The History of Vintage Recording Gear, Written by an All-Knowing Industry Veteran
Music is art, according to Los Angeles–based musician and sound engineer Dan Alexander, who, since 1967, has bought and sold vintage recording gear (he’s also credited with coining the term “vintage” in the context of audio). This philosophy charges his forthcoming book, Dan Alexander Audio: A Vintage Odyssey (Rowman & Littlefield), a lyrical, emotive study of classic audio equipment. The 440-page tome comes with all the geekery one expects from a seasoned audiophile like Alexander, whose expert eye dissects products by 22 manufacturers, illustrated by hundreds of never-before-seen photographs and original sales brochures. There are also elaborate lists, including a catalogue of the more than 7,500 pieces of gear he sold between 1979 and 2000 (complete with each piece’s serial number, sale price, and buyer), as well as an inventory of every type of microphone produced by the German manufacturer Telefunken from 1928 to 1980.

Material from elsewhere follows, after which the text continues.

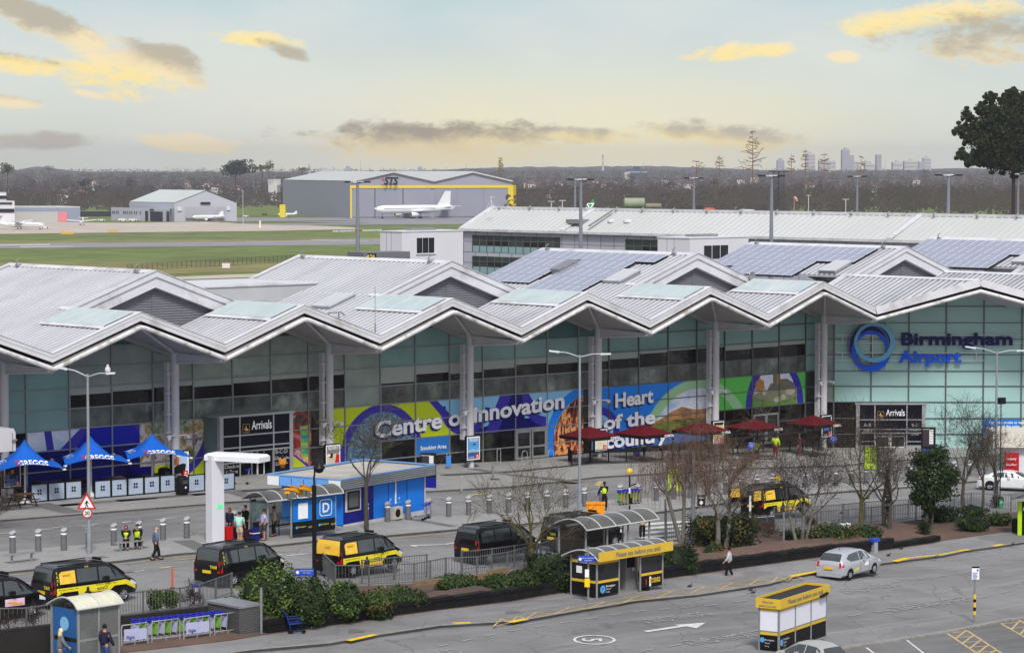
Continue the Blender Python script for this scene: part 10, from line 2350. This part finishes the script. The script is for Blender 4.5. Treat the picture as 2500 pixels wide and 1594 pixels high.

Elsewhere, the author’s passion for his subject sings out of the pages—whether it’s in the section on the Redd mixing console used by the Beatles at Abbey Road Studios (“It certainly is the most iconic and charismatic piece of gear I’ve ever encountered,” Alexander writes) or a description of what he deems the “most valuable microphone in the world” (the Telefunken Ela M270 #101, currently residing in the personal collection of Nashville sound engineer John McBride). “It took me five years to complete,” Alexander says of the all-encompassing, labor-of-love project. “I learned that writing books is even harder than building studios.”